Die europäische Raumsonde Venus Express erforscht weiter die komplexen Sturmsysteme unseres Nachbarplaneten. Dabei entstanden nun erstmals auch bewegte Bilder, die unser Verständnis für die Atmosphäre der Venus verbessern sollen.
Ein Beitrag von Karl Urban. Quelle: ESA.
Am 4. April 2006 schwenkte die erste ESA-Venusmission in eine Umlaufbahn um den umwölkten Schwesterplaneten ein. Obwohl die Venus bereits in der Frühzeit der Sonden-gestützten Raumfahrt das vielfache Ziel amerikanischer und sowjetischer Raumfahrzeuge war – Venus Express machte bereits im Juni erste Entdeckungen: Danach wird der Planet ständig von extremen Winden umweht, was in der Südpolregion zur Entstehung von zwei Wirbelstürmen führt. Wie genau dieses komplexe Sturmsystem am Pol zustande kommt, ist unklar und ein wichtiges Ziel aktueller Forschung.
Eine neue Serie von Aufnahmen wendet sich nun den Sturmsystemen zu. Dafür wurden Tag- und Nacht-Aufnahmen aus unterschiedlichen Höhen kombiniert und so aufbereitet, dass eine Animation entsteht. Ziel der ESA-Forscher ist es, damit die komplexe Dynamik der Venusatmosphäre zu verstehen, deren Winde in nur vier Tagen den Planeten komplett umrunden. Damit wäre zu erwarten, dass es zu je einem Wirbelsturm an jedem Pol kommt – die Entstehung von zwei Sturmsystemen nur am Südpol ist daher völlig unverstanden.
Die ersten Aufnahmen der nun veröffentlichten Bilderreihe wurde vom Punkt mit maximalem Abstand auf der Bahn der Sonde gemacht.

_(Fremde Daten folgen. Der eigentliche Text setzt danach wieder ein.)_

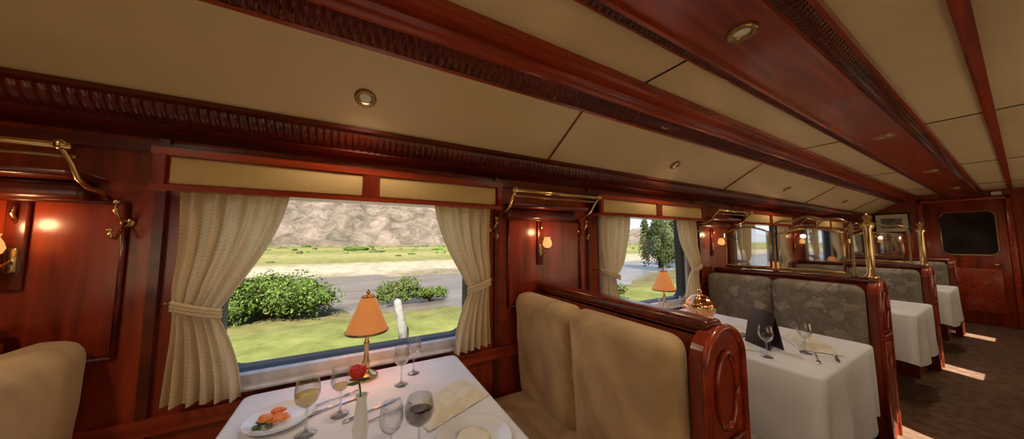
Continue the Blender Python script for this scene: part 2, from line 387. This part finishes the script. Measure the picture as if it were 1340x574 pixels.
# brass/glass screens above benches
b=MB()
def frame(y0,y1,z0,z1,arch):
    n=12; P=[(y0,z0)]+[(y0,z1)]+[(y0+(y1-y0)*i/n, z1+arch*math.sin(math.pi*i/n)) for i in range(1,n)]+[(y1,z1),(y1,z0)]
    b.tube([(0,y,z) for y,z in P]+[(0,y0,z0)],.009,M_BRASS,8)
    b.add([(0,y,z) for y,z in P],[list(range(len(P)))],M_MIRG)
frame(1.12,1.47,1.12,1.44,.05); frame(.68,1.06,1.12,1.42,.04)
for y in(1.09,.635): b.lathe([(0,0),(.018,0),(.018,.015),(.008,.03),(.008,.34),(.015,.35),(.010,.37),(.015,.39),(.0,.415)],(0,y,1.09),M_BRASSD,14)
b.lathe([(0,0),(.035,0),(.035,.02),(.020,.04),(.020,.36),(.034,.38),(.034,.40),(.020,.42),(.028,.45),(0,.475)],(0,.555,1.085),M_BRASS,16)
sc1=[(0,.65+.44*t,1.50+.05*math.sin(t*math.pi)+.012*math.sin(t*math.pi*5)) for t in [i/20 for i in range(21)]]
b.tube(sc1,.010,M_BRASSD)
b.tube([(0,.655,1.105),(0,1.48,1.105)],.008,M_BRASSD)
m=b.obj('glass_screen',(3.29,0,0)).data
place(m,'glass_screen',(5.48,0,0))

# ---------------------------------------------------------------- tables
def cloth(hx,y0,y1,top,drop):
    b=MB(); n=160; cy=(y0+y1)/2; hy=(y1-y0)/2
    def loop(off,z,amp,r):
        L=[];hw,hh=hx+off,hy+off
        tot=4*(hw+hh)
        for i in range(n):
            s=i/n*tot
            if s<2*hh: x,y=hw,-hh+s
            elif s<2*hh+2*hw: x,y=hw-(s-2*hh),hh
            elif s<4*hh+2*hw: x,y=-hw,hh-(s-2*hh-2*hw)
            else: x,y=-hw+(s-4*hh-2*hw),-hh
            cx=max(-hw+r,min(hw-r,x)); cyy=max(-hh+r,min(hh-r,y)); d=Vector((x-cx,y-cyy))
            if abs(x-cx)>1e-6 and abs(y-cyy)>1e-6: d=d.normalized()*r; x,y=cx+d.x,cyy+d.y
            nn=Vector((x/hw if abs(x)>=hw-r else 0,y/hh if abs(y)>=hh-r else 0)); 
            if nn.length>0: nn.normalize()
            w=amp*(math.sin(i*2*math.pi*11/n)+.5*math.sin(i*2*math.pi*17/n+1)); 
            if y>hh-.05: w*=.1
            zz=z+ (0 if amp==0 else -.02*math.sin(i*2*math.pi*9/n))
            L.append((x+nn.x*w,cy+y+nn.y*w,zz))
        return L
    loops=[loop(-.01,top,0,.03),loop(-.003,top-.002,0,.03),loop(.002,top-.012,0,.032),loop(.004,top-.08,.003,.035),loop(.008,top-.18,.008,.04),loop(.012,top-drop,.014,.05)]
    V=sum(loops,[]); F=[list(range(n))]
    for k in range(len(loops)-1):
        for i in range(n): F.append((k*n+i,k*n+(i+1)%n,(k+1)*n+(i+1)%n,(k+1)*n+i))
    b.add(V,F[1:],M_CLOTH,True); b.add(loops[0],[F[0]],M_CLOTH,False)
    return b
HX=.43; TY0,TY1=.47,1.54
tb=MB(); tb.rbox(-HX+.01,HX-.01,TY0+.01,TY1-.01,.705,.742,.01,M_WD,2); tb.lathe([(0,0),(.2,0),(.2,.02),(.05,.06),(.035,.12),(.035,.66),(.09,.705)],(0,1.15,0),M_BRASSD,20)
cb=cloth(HX,TY0,TY1,.75,.40); m1=m2=None
TC=[.07+PER*k for k in(0,1,2,3)]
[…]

In diesem Bereich der Bahnellipse bewegt sich die Sonde nach dem zweiten Keplerschen Gesetz am langsamsten und kann somit das Ziel am besten im Fokus halten. Dabei konnten die Vorteile des Instruments VIRTIS (Ultraviolet, Visible and Near-Infrared Mapping Spectrometer) ausgenutzt werden, dass vor allem Infrarotstrahlung mit einer Wellenlänge um drei Mikrometer nutzte, um so sowohl Tag- als auch Nachtseite der Venus gleichzeitig beobachten zu können. Bei kürzeren Wellenlängen sind die thermischen Emissionen zwischen Tag- und Nachtseite zu unterschiedlich und die Tagseite würde die Nachtseite leicht überstrahlen.
„Das Ganze ist vergleichbar mit einem Blick auf hellen, von der Sonne angestrahlten Schnee und gleichzeitig an einen dunklen Himmel“, sagte Giuseppe Piccioni, Co-Principal Investigagor für das VIRTIS -Instrument. „Mit dieser Technik können wir nicht nur gleichzeitig Tag- und Nachtseite der Venus beobachten; wir können auch in verschiedene Tiefen der Atmosphäre blicken. Derzeit erstellen wir eine vollständige 3D-Datensammlung der Venusatmosphäre.“
Allerdings ist das aktuelle Video bei weitem noch nicht das Optimum. Das hat jedoch keine technischen Ursachen: Vielmehr ist das Wetter Schuld. Denn Venus Express, die während jeweils acht Stunden Beobachtungszeit in fünf Venusumläufen benötigte, hatte mit schlechten Wetterbedingungen zu kämpfen. Gerade im Bereich von 1,7 Mikrometern Wellenlänge – die für die Beobachtung der Nachtseite gewählt wurde – störten hohe atmosphärische Wolken eine klare Auflösung des Sturmsystems.
„Wenn es das Wetter zulässt, werden wir vielleicht mit Hilfe einer ausgeweiteten Beobachtungszeit in Zukunft in der Lage sein, einen deutlicheren Blick auf den polaren Vortex werfen zu können“, sagte Piccioni.
„Mit Hilfe solcher Videos, die alle gesammelten Informationen zusammenführen, werden wir in der Lage sein, sowohl kurz- als auch langfristige Aspekte der Entstehung des Vortex´ besser zu verstehen“, sagte Pierre Drossart, ebenfalls Co-Investigator für VIRTIS. „Wir wollen die übergeordnete dreidimensionale Struktur des Vortex´ durchschauen, vor allem die Unterschiede in horizontalen Winden.“
Jedoch werden die nächsten Schritte der Forschung auf diesem Feld auf der Erde stattfinden: So sollen die Daten von Venus Express nun mit Fluiddynamik-Computermodellen verglichen werden. Damit könnte das bisher beste Modell der Venusatmosphäre entstehen.